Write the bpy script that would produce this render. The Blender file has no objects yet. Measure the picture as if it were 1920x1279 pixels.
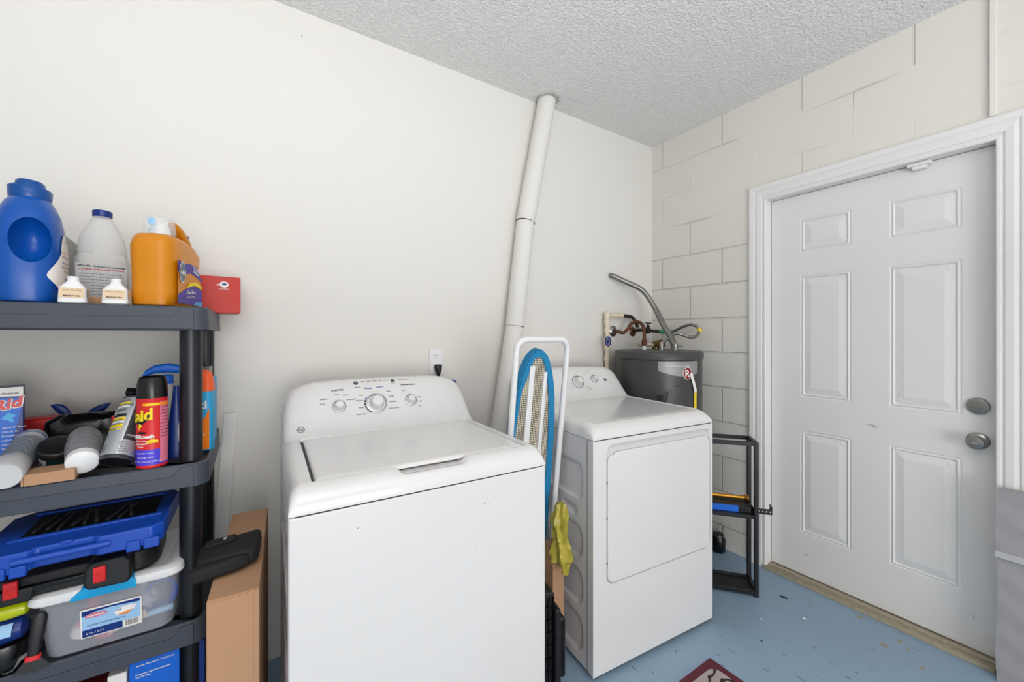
import bpy, bmesh, math, random
from mathutils import Vector, Matrix
random.seed(7)
C = bpy.context.scene.collection
PI = math.pi
# ------------------------------------------------------------------ camera, world, light
F = 750.0; HOR = 627.0; YAW = math.atan(485/750.0); CH = 1.30
SY, CY = math.sin(YAW), math.cos(YAW)
WA, WB, ZC = 1.866, 2.402, 2.64          # back wall y, right wall x, ceiling height (m)
cam = bpy.data.objects.new('camera', bpy.data.cameras.new('camera')); C.objects.link(cam)
cam.data.sensor_width = 36; cam.data.lens = F/1920*36; cam.data.shift_y = -12.5/1920
cam.data.clip_start = 0.02
cam.location = (0, 0, CH); cam.rotation_euler = (PI/2, 0, -YAW)
bpy.context.scene.camera = cam
vs = bpy.context.scene.view_settings
vs.view_transform = 'Standard'; vs.look = 'None'; vs.gamma = 1; vs.use_curve_mapping = False
vs.exposure = 0.0
w = bpy.data.worlds.new('world'); bpy.context.scene.world = w; w.use_nodes = True
bg = w.node_tree.nodes['Background']; bg.inputs[0].default_value = (1.0, 0.985, 0.97, 1); bg.inputs[1].default_value = 1.0
def area(name, loc, target, sx, sy, power, col=(1, 1, 1)):
    l = bpy.data.lights.new(name, 'AREA'); l.shape = 'RECTANGLE'; l.size = sx; l.size_y = sy
    l.energy = power; l.color = col
    o = bpy.data.objects.new(name, l); C.objects.link(o); o.location = loc
    o.rotation_euler = (Vector(target)-Vector(loc)).to_track_quat('-Z', 'Y').to_euler()
    return o
area('garage_daylight', (-0.2, -3.9, 1.35), (0.6, 2.0, 1.4), 4.6, 2.1, 26, (1.0, 0.975, 0.94))
area('bounce_flash', (-0.2, -0.75, 1.7), (-0.2, -0.65, 2.64), 0.9, 0.9, 64, (1.0, 0.985, 0.96))
area('ceiling_fill', (0.3, -2.4, 0.8), (1.3, 1.0, 2.9), 1.5, 1.5, 44, (1.0, 0.985, 0.965))  # unseen fill lamp added to brighten the ceiling and upper walls

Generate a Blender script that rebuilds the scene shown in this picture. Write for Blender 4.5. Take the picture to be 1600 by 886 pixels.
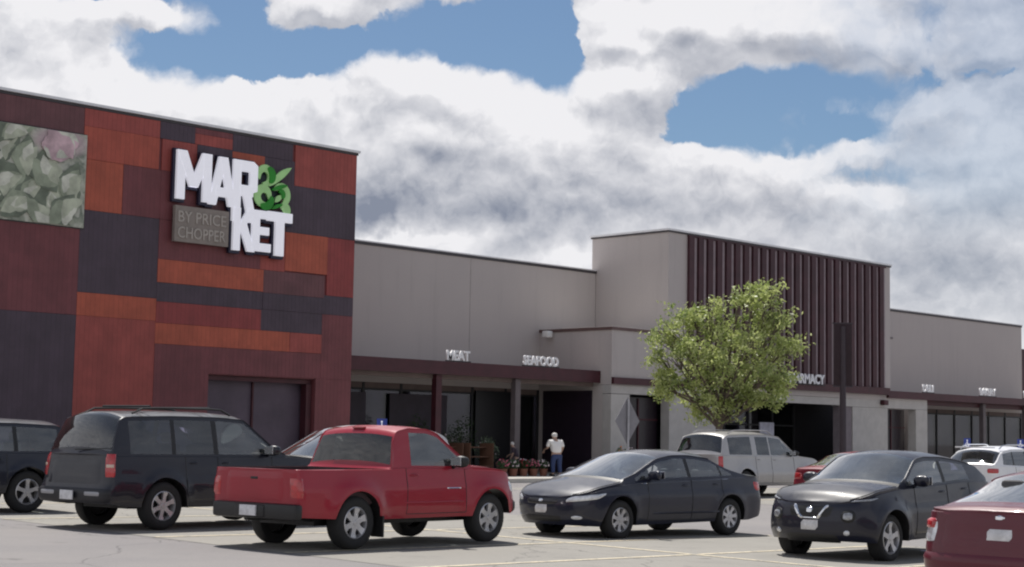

──────

*DO THIS:* Write out every record above exactly as it stands, but leave out the pictures.

*THE OUTPUT:*
Write the bpy script that would produce this render. The Blender file has no objects yet. Measure the picture as if it were 1920x1279 pixels.
import bpy, bmesh, math, random
from mathutils import Vector, Matrix
random.seed(7)
C = bpy.context.scene.collection
PI = math.pi
# ------------------------------------------------------------------ camera, world, light
F = 750.0; HOR = 627.0; YAW = math.atan(485/750.0); CH = 1.30
SY, CY = math.sin(YAW), math.cos(YAW)
WA, WB, ZC = 1.866, 2.402, 2.64          # back wall y, right wall x, ceiling height (m)
cam = bpy.data.objects.new('camera', bpy.data.cameras.new('camera')); C.objects.link(cam)
cam.data.sensor_width = 36; cam.data.lens = F/1920*36; cam.data.shift_y = -12.5/1920
cam.data.clip_start = 0.02
cam.location = (0, 0, CH); cam.rotation_euler = (PI/2, 0, -YAW)
bpy.context.scene.camera = cam
vs = bpy.context.scene.view_settings
vs.view_transform = 'Standard'; vs.look = 'None'; vs.gamma = 1; vs.use_curve_mapping = False
vs.exposure = 0.0
w = bpy.data.worlds.new('world'); bpy.context.scene.world = w; w.use_nodes = True
bg = w.node_tree.nodes['Background']; bg.inputs[0].default_value = (1.0, 0.985, 0.97, 1); bg.inputs[1].default_value = 1.0
def area(name, loc, target, sx, sy, power, col=(1, 1, 1)):
    l = bpy.data.lights.new(name, 'AREA'); l.shape = 'RECTANGLE'; l.size = sx; l.size_y = sy
    l.energy = power; l.color = col
    o = bpy.data.objects.new(name, l); C.objects.link(o); o.location = loc
    o.rotation_euler = (Vector(target)-Vector(loc)).to_track_quat('-Z', 'Y').to_euler()
    return o
area('garage_daylight', (-0.2, -3.9, 1.35), (0.6, 2.0, 1.4), 4.6, 2.1, 26, (1.0, 0.975, 0.94))
area('bounce_flash', (-0.2, -0.75, 1.7), (-0.2, -0.65, 2.64), 0.9, 0.9, 64, (1.0, 0.985, 0.96))
area('ceiling_fill', (0.3, -2.4, 0.8), (1.3, 1.0, 2.9), 1.5, 1.5, 44, (1.0, 0.985, 0.965))  # unseen fill lamp added to brighten the ceiling and upper walls

Generate a Blender script that rebuilds the scene shown in this picture. Write for Blender 4.5. Take the picture to be 1600 by 886 pixels.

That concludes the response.